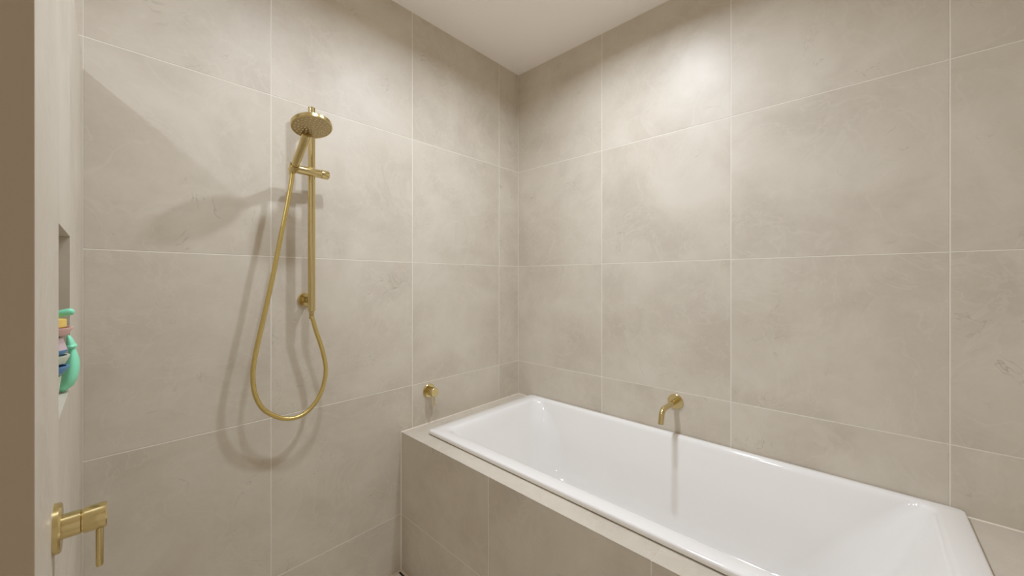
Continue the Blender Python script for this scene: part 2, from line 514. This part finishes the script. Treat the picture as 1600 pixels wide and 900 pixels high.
# ------------------------------------------------------------------ wall mixers
def mixer(name, loc, axis, label, plate_r, proj, body_r, lever_len, lever_w, lever_t, lever_dir, split):
    o = tag(empty(name, loc), label, 'mixer tap')
    A = Vector(axis)
    link('wall_plate', lathe(bmesh.new(), (0, 0, 0), A, [(0, plate_r), (.005, plate_r), (.007, plate_r - .002), (.007, 0)], 36, cap1=False), M_BRASS, o, True)
    link('body', lathe(bmesh.new(), (0, 0, 0), A, [(.006, body_r * .93), (split - .001, body_r * .93), (split, body_r * .86), (split + .0015, body_r * .86)], 32), M_BRASS, o, True)
    cap = link('handle_cap', lathe(bmesh.new(), (0, 0, 0), A, [(split + .0015, body_r * .97), (split + .0025, body_r), (proj - .0015, body_r), (proj, body_r - .0015), (proj, 0)], 32, cap1=False), M_BRASS, o, True)
    D = Vector(lever_dir).normalized()
    S = A.cross(D).normalized()
    c = A * (proj - lever_t * 0.5 - 0.003)
    bm = bmesh.new()
    vs_ = []
    for s, wmul in ((body_r * .9, 1.0), (body_r + lever_len * .5, .97), (body_r + lever_len - .002, .95), (body_r + lever_len, .80)):
        ring = []
        n = 12
        for k in range(n):
            t = 2 * math.pi * k / n
            ring.append(bm.verts.new(c + D * s + S * (math.cos(t) * lever_w / 2 * wmul) + A * (math.sin(t) * lever_t / 2 * wmul)))
        vs_.append(ring)
    for a_, b_ in zip(vs_, vs_[1:]):
        for k in range(n):
            bm.faces.new((a_[k], a_[(k + 1) % n], b_[(k + 1) % n], b_[k]))
    bm.faces.new(vs_[0][::-1]); bm.faces.new(vs_[-1])
    link('lever', bm, M_BRASS, o, True)
    return o
mixer('bath_mixer', (-0.678, 0, 0.833), (0, -1, 0), 'small brass mixer tap with pin lever above the bath ledge',
      .034, .054, .0220, .046, .008, .006, (0, 0, -1), .022)
mixer('shower_mixer', (NIB_X, -0.845, 1.069), (1, 0, 0), 'brass mixer tap with pin lever below the toy niche',
      .031, .047, .0165, .050, .009, .008, (0, -0.06, -1), .024)

# ------------------------------------------------------------------ shower rail, hand shower, hose
RXX, RYY = -1.257, -0.070
rail = tag(empty('shower_rail', (RXX, 0, 1.27)), 'vertical round brass shower rail with slider on the shower wall', 'shower rail')
def rl(bm): return local(bm, rail)
link('pole', rl(lathe(bmesh.new(), (RXX, RYY, 1.272), (0, 0, 1), [(0, .0085), (0, .0105), (.002, .0125), (.776, .0125), (.7775, .011), (.7775, 0)], 28, cap1=False)), M_BRASS, rail, True)
for z in (1.315, 1.985):
    f = link('wall_flange', rl(lathe(bmesh.new(), (RXX, 0, z), (0, -1, 0), [(0, .027), (.008, .027), (.010, .025), (.010, 0)], 32, cap1=False)), M_BRASS, rail, True)
    b = link('standoff', rl(lathe(bmesh.new(), (RXX, 0, z), (0, -1, 0), [(.008, .0115), (.040, .0115), (.043, .0135), (.058, .0135)], 24)), M_BRASS, f, True)
link('hose_nut', rl(lathe(bmesh.new(), (RXX, RYY, 1.258), (0, 0, 1), [(0, .0075), (.002, .0095), (.016, .0095)], 6)), M_BRASS, rail, False)
SZ = 1.80
sl = link('slider', rl(lathe(bmesh.new(), (RXX - 0.064, RYY - 0.012, SZ + .001), (1, 0.06, .0), [(0, .0), (0, .0140), (.0015, .0160), (.092, .0160), (.0935, .0150), (.095, .0150), (.0965, .0170), (.121, .0170), (.123, .0155), (.123, 0)], 28, cap0=False, cap1=False)), M_BRASS, rail, True)
# holder ring that carries the handset, tilted outwards
HD = Vector((0.02, -0.82, 0.57)).normalized()         # handle direction, bottom to head
HB = Vector((RXX - 0.069, RYY - 0.026, SZ))            # where the handset sits in the holder
bm = bmesh.new()
a, u, w = frame_from(HD)
nn = 24
prof = [(-.015, .0150), (-.015, .0115), (.013, .0130), (.013, .0165), (-.015, .0150)]
rings = [[bm.verts.new(HB + a * d + (u * math.cos(2 * math.pi * k / nn) + w * math.sin(2 * math.pi * k / nn)) * r) for k in range(nn)] for d, r in prof[:-1]]
for i in range(4):
    A_, B_ = rings[i], rings[(i + 1) % 4]
    for k in range(nn):
        bm.faces.new((A_[k], A_[(k + 1) % nn], B_[(k + 1) % nn], B_[k]))
link('holder_ring', rl(bm), M_BRASS, sl, True).matrix_parent_inverse = Matrix()

hs = tag(empty('hand_shower', HB), 'round brass hand shower clipped in the rail slider', 'hand shower')
def hl(bm): return local(bm, hs)
HL = 0.142
Pn = [HB + HD * d for d in (-.018, -.010, .0, .02, .05, .08, .105, .125)]
neck_end = HB + HD * .150 + Vector((0, 0, .004))
pts = Pn + [neck_end]
link('handle', hl(tube(bmesh.new(), pts, [.0085, .0105, .0112, .0128, .0138, .0136, .0140, .0155, .0165], 20)), M_BRASS, hs, True)
FN = Vector((0.02, -0.29, -0.957)).normalized()         # spray face normal
HC = HB + HD * 0.190 + Vector((0.003, 0, 0.0))
R = 0.063
head = link('head', hl(lathe(bmesh.new(), HC, FN, [(-.024, 0), (-.0235, .015), (-.021, .032), (-.017, .049), (-.012, .0590), (-.007, R), (.004, R), (.0055, R - .0015), (.0055, R - .004), (.0045, R - .0045)], 44, cap0=False, cap1=False)), M_BRASS, hs, True)
fp = link('spray_face', hl(lathe(bmesh.new(), HC, FN, [(.003, R - .004), (.0047, R - .0048), (.0047, 0)], 44, cap1=False)), M_FACE, hs, True)
# nozzles
bm = bmesh.new()
lathe(bm, (0, 0, 0), (0, 0, 1), [(0, .0024), (.0012, .0022), (.0028, .0014), (.0028, 0)], 8, cap1=False)
bmesh.ops.recalc_face_normals(bm, faces=bm.faces[:])
nme = bpy.data.meshes.new('nozzle'); bm.to_mesh(nme); bm.free(); nme.materials.append(M_NOZ)
a, u, w = frame_from(FN)
q = Vector((0, 0, 1)).rotation_difference(FN)
for rad, cnt in ((.010, 5), (.021, 10), (.031, 14), (.041, 18), (.051, 22)):
    for k in range(cnt):
        t = 2 * math.pi * (k + .3 * (rad > .03)) / cnt
        p = HC + FN * .0047 + (u * math.cos(t) + w * math.sin(t)) * rad
        o = bpy.data.objects.new('nozzle', nme)
        o.location = p - HB
        o.rotation_mode = 'QUATERNION'; o.rotation_quaternion = q
        o.parent = fp
        COL.objects.link(o)

hose_pts = [tuple(HB - HD * .017), (-1.3275, -0.080, 1.768), (-1.335, -0.079, 1.712), (-1.351, -0.079, 1.617), (-1.368, -0.080, 1.523), (-1.392, -0.080, 1.386),
            (-1.418, -0.08, 1.252), (-1.441, -0.079, 1.133), (-1.448, -0.078, 1.061), (-1.439, -0.078, 0.989), (-1.408, -0.077, 0.930),
            (-1.346, -0.077, 0.888), (-1.284, -0.077, 0.891), (-1.232, -0.077, 0.944), (-1.208, -0.076, 1.031), (-1.219, -0.074, 1.117),
            (-1.243, -0.072, 1.200), (RXX, RYY, 1.257)]
sp_pts = spline(hose_pts, 30)
# even spacing for the ribbed metal sleeve
cum = [0.0]
for p0, p1 in zip(sp_pts, sp_pts[1:]): cum.append(cum[-1] + (p1 - p0).length)
step, out, j = 0.00175, [], 0
s = 0.0
while s <= cum[-1]:
    while j < len(cum) - 2 and cum[j + 1] < s: j += 1
    t = (s - cum[j]) / max(1e-9, cum[j + 1] - cum[j])
    out.append(sp_pts[j].lerp(sp_pts[j + 1], t)); s += step
rad = [0.0080 if k % 3 else 0.0072 for k in range(len(out))]
hose = tag(empty('shower_hose', out[-1]), 'flexible brass shower hose hanging in a long loop', 'shower hose')
link('sleeve', local(tube(bmesh.new(), out, rad, 12), hose), M_BRASS_HOSE, hose, True).data.set_sharp_from_angle(angle=math.radians(80))
link('end_fitting', local(lathe(bmesh.new(), HB - HD * .017, -HD, [(-.003, .0088), (0, .0102), (.016, .0095), (.018, .0082)], 20), hose), M_BRASS, hose, True)
link('end_fitting', local(lathe(bmesh.new(), (RXX, RYY, 1.2575), (-0.0, 0.0, -1), [(0, .0088), (.012, .0088), (.014, .0080)], 20), hose), M_BRASS, hose, True)

# ------------------------------------------------------------------ toys in the niche
def cup(name, x, y, z, r0, r1, h, mat, label, cat='toy boat', squash=1.0, keel=True, group='stacked toys in the niche'):
    o = tag(empty(name, (x, y, z)), label, cat, group)
    b = lathe(bmesh.new(), (0, 0, 0), (0, 0, 1), [(.004 if keel else 0, r0), (h - .002, r1), (h, r1), (h, r1 - .003), (h - .003, r1 - .003), (.006, r0 - .002), (.006, 0)], 28, cap1=False)
    link('hull', b, mat, o, True)
    if keel:
        link('foot', lathe(bmesh.new(), (0, 0, 0), (0, 0, 1), [(0, r0 * .55), (.0045, r0 * .7)], 20), mat, o, True)
    return o
SX, SY = -1.860, -0.630
z = NZ0 + 0.0005
cup('toy_cup', SX, SY, z, .016, .020, .0385, M_PALE, 'pale toy cup at the bottom of the niche stack', 'toy cup', keel=False)
cup('toy_boat', SX, SY, 1.2312, .0225, .029, .0165, M_BLUE, 'deep blue toy boat low in the niche stack')
cup('toy_boat', SX, SY, 1.2480, .0245, .0295, .0175, M_PALE, 'pale green toy boat between two blue toys')
cup('toy_boat', SX, SY, 1.2658, .022, .0275, .0090, M_BLUE, 'shallow blue toy boat under the lilac cup', keel=False)
cup('toy_cup', SX, SY, 1.2750, .0265, .022, .0205, M_LILAC, 'lilac toy cup under the pink boat', 'toy cup', keel=False)
cup('toy_boat', SX, SY, 1.2957, .0275, .0335, .0160, M_PINK, 'pink toy boat beneath the yellow block')
yb = tag(empty('toy_block', (SX, SY, 1.3119)), 'yellow round toy block near the top of the stack', 'toy block', 'stacked toys in the niche')
link('block', lathe(bmesh.new(), (0, 0, 0), (0, 0, 1), [(0, .0245), (.001, .026), (.0135, .026), (.0145, .0245), (.0145, 0)], 26, cap1=False), M_YEL, yb, True)
cp = tag(empty('toy_capsule', (SX, SY, 1.3266)), 'mint green rounded stick lying on the yellow block', 'bath toy', 'stacked toys in the niche')
bm = tube(bmesh.new(), [(-.018, 0, .0030), (-.014, 0, .0032), (-.002, 0, .0038), (.010, 0, .0050), (.019, 0, .0085), (.026, 0, .0098), (.031, 0, .0108), (.0335, 0, .0112), (.0345, 0, .0113)],
          [.001, .0028, .0036, .0044, .0056, .0062, .0058, .0038, .0012], 16)
link('capsule', bm, M_MINT, cp, True)
# slim mint squeeze toy leaning behind the stack
GX, GY, GZ = -1.842, -0.572, NZ0 + 0.0006
sq = tag(empty('squeeze_toy', (GX, GY, GZ)), 'mint green bulb-shaped bath toy with pointed cap in the niche', 'bath toy')
def flat(bm):
    for v in bm.verts: v.co.y *= 1.9
    return bm
pts = [(-.0005, 0, .0005), (0, 0, .003), (.0012, 0, .008), (.0050, 0, .0145), (.0080, 0, .024), (.0098, 0, .036), (.0112, 0, .048), (.0118, 0, .058), (.0116, 0, .066), (.0112, 0, .073), (.0108, 0, .077)]
body = link('body', flat(tube(bmesh.new(), pts, [.0018, .0045, .0075, .0095, .0102, .0103, .0094, .0080, .0062, .0048, .0042], 22)), M_MINT, sq, True)
ax_ = Vector((-0.16, 0, 1))
link('collar', flat(lathe(bmesh.new(), (.0108, 0, .0755), ax_, [(0, .0042), (.0015, .0066), (.0045, .0076), (.007, .0068), (.008, .0056)], 24)), M_MINT, sq, True)
link('cap', flat(lathe(bmesh.new(), (.0096, 0, .083), ax_, [(0, .0060), (.006, .0050), (.012, .0036), (.016, .0022), (.0175, 0)], 22, cap1=False)), M_MINT, sq, True)

# ------------------------------------------------------------------ ceiling downlight fittings (above the frame); the last houses the added fill light
names = ['white recessed downlight in the ceiling above the bathtub', 'white recessed downlight in the ceiling above the shower rail',
         'white recessed downlight in the ceiling beyond the partition wall', 'white ceiling fitting of an added, unseen fill light near the room corner']
for (lx, ly, w_), nm in zip(DOWNLIGHTS, names):
    o = tag(empty('downlight', (lx, ly, CEIL)), nm, 'downlight', 'recessed ceiling downlights')
    link('trim_ring', lathe(bmesh.new(), (0, 0, 0), (0, 0, -1), [(0, .056), (.004, .056), (.006, .053), (.006, .044), (.001, .042)], 36, cap0=False, cap1=False), M_WHITE, o, True)
    link('lens', lathe(bmesh.new(), (0, 0, 0), (0, 0, -1), [(0.0, .042), (.002, .042), (.002, 0)], 30, cap1=False), M_LENS, o)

----

▸ **Task brief**
Write out each line of the listing above, exactly, from its first line to the line holding "-0.06, -1), .024)", inclusive. Skip the pictures.

▸ **Completed task**
Continue the Blender Python script for this scene: part 2, from line 514. This part finishes the script. Treat the picture as 1600 pixels wide and 900 pixels high.
# ------------------------------------------------------------------ wall mixers
def mixer(name, loc, axis, label, plate_r, proj, body_r, lever_len, lever_w, lever_t, lever_dir, split):
    o = tag(empty(name, loc), label, 'mixer tap')
    A = Vector(axis)
    link('wall_plate', lathe(bmesh.new(), (0, 0, 0), A, [(0, plate_r), (.005, plate_r), (.007, plate_r - .002), (.007, 0)], 36, cap1=False), M_BRASS, o, True)
    link('body', lathe(bmesh.new(), (0, 0, 0), A, [(.006, body_r * .93), (split - .001, body_r * .93), (split, body_r * .86), (split + .0015, body_r * .86)], 32), M_BRASS, o, True)
    cap = link('handle_cap', lathe(bmesh.new(), (0, 0, 0), A, [(split + .0015, body_r * .97), (split + .0025, body_r), (proj - .0015, body_r), (proj, body_r - .0015), (proj, 0)], 32, cap1=False), M_BRASS, o, True)
    D = Vector(lever_dir).normalized()
    S = A.cross(D).normalized()
    c = A * (proj - lever_t * 0.5 - 0.003)
    bm = bmesh.new()
    vs_ = []
    for s, wmul in ((body_r * .9, 1.0), (body_r + lever_len * .5, .97), (body_r + lever_len - .002, .95), (body_r + lever_len, .80)):
        ring = []
        n = 12
        for k in range(n):
            t = 2 * math.pi * k / n
            ring.append(bm.verts.new(c + D * s + S * (math.cos(t) * lever_w / 2 * wmul) + A * (math.sin(t) * lever_t / 2 * wmul)))
        vs_.append(ring)
    for a_, b_ in zip(vs_, vs_[1:]):
        for k in range(n):
            bm.faces.new((a_[k], a_[(k + 1) % n], b_[(k + 1) % n], b_[k]))
    bm.faces.new(vs_[0][::-1]); bm.faces.new(vs_[-1])
    link('lever', bm, M_BRASS, o, True)
    return o
mixer('bath_mixer', (-0.678, 0, 0.833), (0, -1, 0), 'small brass mixer tap with pin lever above the bath ledge',
      .034, .054, .0220, .046, .008, .006, (0, 0, -1), .022)
mixer('shower_mixer', (NIB_X, -0.845, 1.069), (1, 0, 0), 'brass mixer tap with pin lever below the toy niche',
      .031, .047, .0165, .050, .009, .008, (0, -0.06, -1), .024)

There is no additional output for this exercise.